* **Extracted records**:
------------------------------------
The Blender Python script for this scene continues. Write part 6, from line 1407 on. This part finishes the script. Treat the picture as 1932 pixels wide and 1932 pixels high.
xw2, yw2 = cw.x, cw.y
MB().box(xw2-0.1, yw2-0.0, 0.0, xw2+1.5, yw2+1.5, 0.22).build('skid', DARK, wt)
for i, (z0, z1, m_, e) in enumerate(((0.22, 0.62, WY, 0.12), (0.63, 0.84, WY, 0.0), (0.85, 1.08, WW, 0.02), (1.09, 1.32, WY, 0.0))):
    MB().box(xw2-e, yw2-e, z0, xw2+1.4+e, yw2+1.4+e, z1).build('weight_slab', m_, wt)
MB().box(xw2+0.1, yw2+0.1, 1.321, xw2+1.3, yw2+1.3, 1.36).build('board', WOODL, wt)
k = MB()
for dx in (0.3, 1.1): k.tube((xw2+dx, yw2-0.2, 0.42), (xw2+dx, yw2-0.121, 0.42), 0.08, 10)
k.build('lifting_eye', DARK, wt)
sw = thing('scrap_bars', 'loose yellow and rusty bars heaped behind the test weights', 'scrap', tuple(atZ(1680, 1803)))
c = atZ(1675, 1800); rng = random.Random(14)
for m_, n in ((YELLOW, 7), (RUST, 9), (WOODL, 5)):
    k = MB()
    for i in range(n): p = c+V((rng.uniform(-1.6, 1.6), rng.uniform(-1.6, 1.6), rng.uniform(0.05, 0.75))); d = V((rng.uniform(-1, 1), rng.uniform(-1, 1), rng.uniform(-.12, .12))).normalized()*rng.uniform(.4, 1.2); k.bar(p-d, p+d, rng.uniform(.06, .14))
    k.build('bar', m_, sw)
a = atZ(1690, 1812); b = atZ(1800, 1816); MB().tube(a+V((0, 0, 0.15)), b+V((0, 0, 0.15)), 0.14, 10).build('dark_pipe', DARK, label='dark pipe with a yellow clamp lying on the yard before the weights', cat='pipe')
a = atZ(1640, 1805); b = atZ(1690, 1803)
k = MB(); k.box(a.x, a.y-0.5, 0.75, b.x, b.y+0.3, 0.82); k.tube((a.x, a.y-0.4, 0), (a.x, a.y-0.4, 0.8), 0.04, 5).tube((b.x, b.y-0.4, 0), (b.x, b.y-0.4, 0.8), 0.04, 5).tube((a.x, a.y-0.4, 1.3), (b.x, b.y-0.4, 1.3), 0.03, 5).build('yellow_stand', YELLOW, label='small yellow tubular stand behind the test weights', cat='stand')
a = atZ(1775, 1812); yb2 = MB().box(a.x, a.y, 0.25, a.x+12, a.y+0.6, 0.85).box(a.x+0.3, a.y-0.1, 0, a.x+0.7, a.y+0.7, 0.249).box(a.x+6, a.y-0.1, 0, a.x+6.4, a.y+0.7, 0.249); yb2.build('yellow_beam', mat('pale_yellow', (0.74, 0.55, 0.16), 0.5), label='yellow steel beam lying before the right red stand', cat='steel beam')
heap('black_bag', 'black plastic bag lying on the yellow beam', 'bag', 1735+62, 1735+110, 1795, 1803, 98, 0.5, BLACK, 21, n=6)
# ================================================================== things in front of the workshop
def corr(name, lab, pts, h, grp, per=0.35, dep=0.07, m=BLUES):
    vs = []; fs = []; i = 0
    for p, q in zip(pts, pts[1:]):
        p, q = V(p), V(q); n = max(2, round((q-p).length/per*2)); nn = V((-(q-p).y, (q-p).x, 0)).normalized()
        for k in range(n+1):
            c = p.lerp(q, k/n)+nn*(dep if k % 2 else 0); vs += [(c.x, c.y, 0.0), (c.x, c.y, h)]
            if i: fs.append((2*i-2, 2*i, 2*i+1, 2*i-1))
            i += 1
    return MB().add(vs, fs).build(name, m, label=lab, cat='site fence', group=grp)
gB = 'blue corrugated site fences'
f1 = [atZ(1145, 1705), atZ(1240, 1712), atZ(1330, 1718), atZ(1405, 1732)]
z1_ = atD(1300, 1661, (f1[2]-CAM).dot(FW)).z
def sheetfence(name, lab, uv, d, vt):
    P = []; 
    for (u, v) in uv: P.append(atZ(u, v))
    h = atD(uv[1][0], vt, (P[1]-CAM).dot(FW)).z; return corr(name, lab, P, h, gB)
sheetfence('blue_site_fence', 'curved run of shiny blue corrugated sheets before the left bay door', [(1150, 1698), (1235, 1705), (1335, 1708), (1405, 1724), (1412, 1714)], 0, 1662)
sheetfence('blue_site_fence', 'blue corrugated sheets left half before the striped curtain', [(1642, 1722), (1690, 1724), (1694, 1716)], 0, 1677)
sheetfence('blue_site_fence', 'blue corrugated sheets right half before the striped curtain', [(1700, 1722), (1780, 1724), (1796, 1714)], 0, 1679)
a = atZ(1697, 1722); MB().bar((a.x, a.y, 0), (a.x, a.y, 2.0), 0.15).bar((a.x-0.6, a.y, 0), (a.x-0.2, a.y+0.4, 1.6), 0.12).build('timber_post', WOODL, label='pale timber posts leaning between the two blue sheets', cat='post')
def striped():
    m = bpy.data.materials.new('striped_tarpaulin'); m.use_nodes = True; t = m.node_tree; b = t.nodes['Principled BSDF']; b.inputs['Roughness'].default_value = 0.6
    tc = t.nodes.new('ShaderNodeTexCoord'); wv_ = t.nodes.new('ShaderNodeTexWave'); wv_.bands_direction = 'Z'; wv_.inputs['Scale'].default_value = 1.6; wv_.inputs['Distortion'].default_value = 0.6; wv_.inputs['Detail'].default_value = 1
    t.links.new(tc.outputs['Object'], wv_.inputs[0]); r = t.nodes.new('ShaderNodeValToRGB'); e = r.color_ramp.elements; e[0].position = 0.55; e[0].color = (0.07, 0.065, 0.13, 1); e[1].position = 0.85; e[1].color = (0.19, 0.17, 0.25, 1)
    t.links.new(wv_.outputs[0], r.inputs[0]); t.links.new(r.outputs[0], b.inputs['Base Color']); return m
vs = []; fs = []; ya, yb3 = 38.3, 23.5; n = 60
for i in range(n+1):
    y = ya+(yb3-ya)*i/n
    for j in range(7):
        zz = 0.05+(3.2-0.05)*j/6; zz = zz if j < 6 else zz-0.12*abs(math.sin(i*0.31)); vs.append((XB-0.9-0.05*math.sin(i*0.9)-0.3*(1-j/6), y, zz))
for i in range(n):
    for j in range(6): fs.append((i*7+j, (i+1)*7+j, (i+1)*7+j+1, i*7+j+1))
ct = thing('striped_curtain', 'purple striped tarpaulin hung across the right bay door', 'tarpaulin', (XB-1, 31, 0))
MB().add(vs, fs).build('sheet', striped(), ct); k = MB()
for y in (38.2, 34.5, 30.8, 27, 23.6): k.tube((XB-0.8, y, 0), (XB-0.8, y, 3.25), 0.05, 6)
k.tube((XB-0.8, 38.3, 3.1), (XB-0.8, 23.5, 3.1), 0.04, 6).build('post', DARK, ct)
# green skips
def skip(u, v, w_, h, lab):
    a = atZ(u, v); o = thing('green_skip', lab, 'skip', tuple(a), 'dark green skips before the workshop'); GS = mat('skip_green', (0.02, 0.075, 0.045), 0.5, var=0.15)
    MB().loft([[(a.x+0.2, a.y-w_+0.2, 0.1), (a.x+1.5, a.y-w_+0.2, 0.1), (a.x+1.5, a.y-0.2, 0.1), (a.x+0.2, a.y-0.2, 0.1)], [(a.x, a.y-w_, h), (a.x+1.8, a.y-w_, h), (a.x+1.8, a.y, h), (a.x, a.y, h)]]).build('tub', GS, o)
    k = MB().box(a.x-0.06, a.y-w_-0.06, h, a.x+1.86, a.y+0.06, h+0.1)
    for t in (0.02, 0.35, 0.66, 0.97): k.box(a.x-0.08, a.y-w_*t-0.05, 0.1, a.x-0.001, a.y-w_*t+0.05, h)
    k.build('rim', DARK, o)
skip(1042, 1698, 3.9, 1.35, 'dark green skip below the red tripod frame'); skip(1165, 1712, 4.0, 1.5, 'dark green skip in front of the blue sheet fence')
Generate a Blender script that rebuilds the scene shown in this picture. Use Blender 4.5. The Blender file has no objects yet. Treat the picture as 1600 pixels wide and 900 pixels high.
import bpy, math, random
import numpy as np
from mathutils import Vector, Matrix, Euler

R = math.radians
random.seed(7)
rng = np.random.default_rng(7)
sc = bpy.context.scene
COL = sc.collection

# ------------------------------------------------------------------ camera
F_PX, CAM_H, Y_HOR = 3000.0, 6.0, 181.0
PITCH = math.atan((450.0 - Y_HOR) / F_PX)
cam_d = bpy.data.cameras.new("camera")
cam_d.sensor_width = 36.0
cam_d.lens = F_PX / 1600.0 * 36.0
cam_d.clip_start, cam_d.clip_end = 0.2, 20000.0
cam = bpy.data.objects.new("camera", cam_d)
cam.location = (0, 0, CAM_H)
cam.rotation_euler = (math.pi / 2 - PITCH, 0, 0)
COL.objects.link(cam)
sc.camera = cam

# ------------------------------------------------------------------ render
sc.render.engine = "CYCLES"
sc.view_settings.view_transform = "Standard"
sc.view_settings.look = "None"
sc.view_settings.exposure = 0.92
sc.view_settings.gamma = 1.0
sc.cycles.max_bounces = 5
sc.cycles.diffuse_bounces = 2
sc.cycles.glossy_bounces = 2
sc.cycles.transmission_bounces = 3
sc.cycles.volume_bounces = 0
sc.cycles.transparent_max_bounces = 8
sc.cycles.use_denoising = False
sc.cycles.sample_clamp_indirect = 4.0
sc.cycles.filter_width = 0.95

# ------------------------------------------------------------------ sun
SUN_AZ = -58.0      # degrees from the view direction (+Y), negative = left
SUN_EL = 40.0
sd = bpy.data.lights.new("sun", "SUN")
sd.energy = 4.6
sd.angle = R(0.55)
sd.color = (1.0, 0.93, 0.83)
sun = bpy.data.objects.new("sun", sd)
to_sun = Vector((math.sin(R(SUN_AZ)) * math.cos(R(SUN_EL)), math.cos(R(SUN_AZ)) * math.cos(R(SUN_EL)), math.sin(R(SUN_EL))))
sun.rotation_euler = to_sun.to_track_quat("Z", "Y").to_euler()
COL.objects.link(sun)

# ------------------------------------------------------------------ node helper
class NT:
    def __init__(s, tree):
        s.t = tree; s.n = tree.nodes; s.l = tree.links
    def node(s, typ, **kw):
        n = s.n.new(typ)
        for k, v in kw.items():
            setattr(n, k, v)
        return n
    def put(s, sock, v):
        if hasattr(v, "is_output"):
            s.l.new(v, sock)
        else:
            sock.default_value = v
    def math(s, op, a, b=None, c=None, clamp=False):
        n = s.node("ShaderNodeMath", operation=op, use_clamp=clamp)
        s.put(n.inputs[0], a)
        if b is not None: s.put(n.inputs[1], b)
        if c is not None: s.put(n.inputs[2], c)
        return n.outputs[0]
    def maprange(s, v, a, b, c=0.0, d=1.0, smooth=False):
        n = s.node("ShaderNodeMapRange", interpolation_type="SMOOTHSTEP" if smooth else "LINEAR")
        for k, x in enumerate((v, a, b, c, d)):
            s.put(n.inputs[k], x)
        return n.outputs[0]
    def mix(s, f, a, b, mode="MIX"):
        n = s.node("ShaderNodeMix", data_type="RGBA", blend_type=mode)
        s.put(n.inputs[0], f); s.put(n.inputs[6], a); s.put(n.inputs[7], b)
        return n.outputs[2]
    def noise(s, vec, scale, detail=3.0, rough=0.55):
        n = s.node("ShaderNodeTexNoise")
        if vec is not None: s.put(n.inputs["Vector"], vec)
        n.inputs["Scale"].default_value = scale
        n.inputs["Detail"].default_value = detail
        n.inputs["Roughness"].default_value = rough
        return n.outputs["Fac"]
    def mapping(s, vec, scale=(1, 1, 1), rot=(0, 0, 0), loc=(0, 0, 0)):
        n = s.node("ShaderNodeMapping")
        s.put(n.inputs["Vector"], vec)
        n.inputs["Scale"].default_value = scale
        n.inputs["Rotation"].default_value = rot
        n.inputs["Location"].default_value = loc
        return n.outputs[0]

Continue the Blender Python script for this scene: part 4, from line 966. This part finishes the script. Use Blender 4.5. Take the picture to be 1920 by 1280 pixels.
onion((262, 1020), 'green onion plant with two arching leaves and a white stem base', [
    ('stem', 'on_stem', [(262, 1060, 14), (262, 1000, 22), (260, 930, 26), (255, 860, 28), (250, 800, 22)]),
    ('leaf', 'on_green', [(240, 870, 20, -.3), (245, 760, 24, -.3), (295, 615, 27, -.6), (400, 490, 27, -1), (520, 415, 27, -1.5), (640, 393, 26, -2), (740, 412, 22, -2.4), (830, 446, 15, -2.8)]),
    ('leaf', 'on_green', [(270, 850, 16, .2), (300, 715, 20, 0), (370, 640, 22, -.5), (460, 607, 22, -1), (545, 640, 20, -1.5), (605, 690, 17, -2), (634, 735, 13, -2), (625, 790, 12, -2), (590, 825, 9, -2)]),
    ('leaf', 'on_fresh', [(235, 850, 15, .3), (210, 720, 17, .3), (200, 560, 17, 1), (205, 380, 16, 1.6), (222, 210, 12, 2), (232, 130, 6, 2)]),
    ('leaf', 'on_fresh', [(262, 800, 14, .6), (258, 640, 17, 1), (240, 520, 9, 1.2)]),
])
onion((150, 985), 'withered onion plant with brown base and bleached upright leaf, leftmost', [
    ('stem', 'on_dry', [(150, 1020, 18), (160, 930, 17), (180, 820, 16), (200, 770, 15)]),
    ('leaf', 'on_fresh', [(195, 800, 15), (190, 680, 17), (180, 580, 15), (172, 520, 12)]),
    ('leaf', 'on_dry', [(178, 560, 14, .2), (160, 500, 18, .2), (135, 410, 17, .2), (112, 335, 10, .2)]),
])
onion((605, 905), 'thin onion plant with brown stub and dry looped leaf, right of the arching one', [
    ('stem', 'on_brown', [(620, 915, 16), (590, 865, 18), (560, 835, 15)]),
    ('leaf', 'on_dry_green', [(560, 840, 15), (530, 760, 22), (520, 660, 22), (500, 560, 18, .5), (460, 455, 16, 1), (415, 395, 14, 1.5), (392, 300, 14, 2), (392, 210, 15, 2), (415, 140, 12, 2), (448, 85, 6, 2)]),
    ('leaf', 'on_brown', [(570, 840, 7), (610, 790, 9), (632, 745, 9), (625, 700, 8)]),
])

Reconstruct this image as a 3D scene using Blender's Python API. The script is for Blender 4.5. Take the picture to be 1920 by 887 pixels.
------------------------------------
* **Stated problem**:
Each line from the one holding "Generate a Blender" to the one holding "COL = sc.collection", those two included, is to be transcribed exactly, and no other line.

* **Answer below**:
Generate a Blender script that rebuilds the scene shown in this picture. Use Blender 4.5. The Blender file has no objects yet. Treat the picture as 1600 pixels wide and 900 pixels high.
import bpy, math, random
import numpy as np
from mathutils import Vector, Matrix, Euler

R = math.radians
random.seed(7)
rng = np.random.default_rng(7)
sc = bpy.context.scene
COL = sc.collection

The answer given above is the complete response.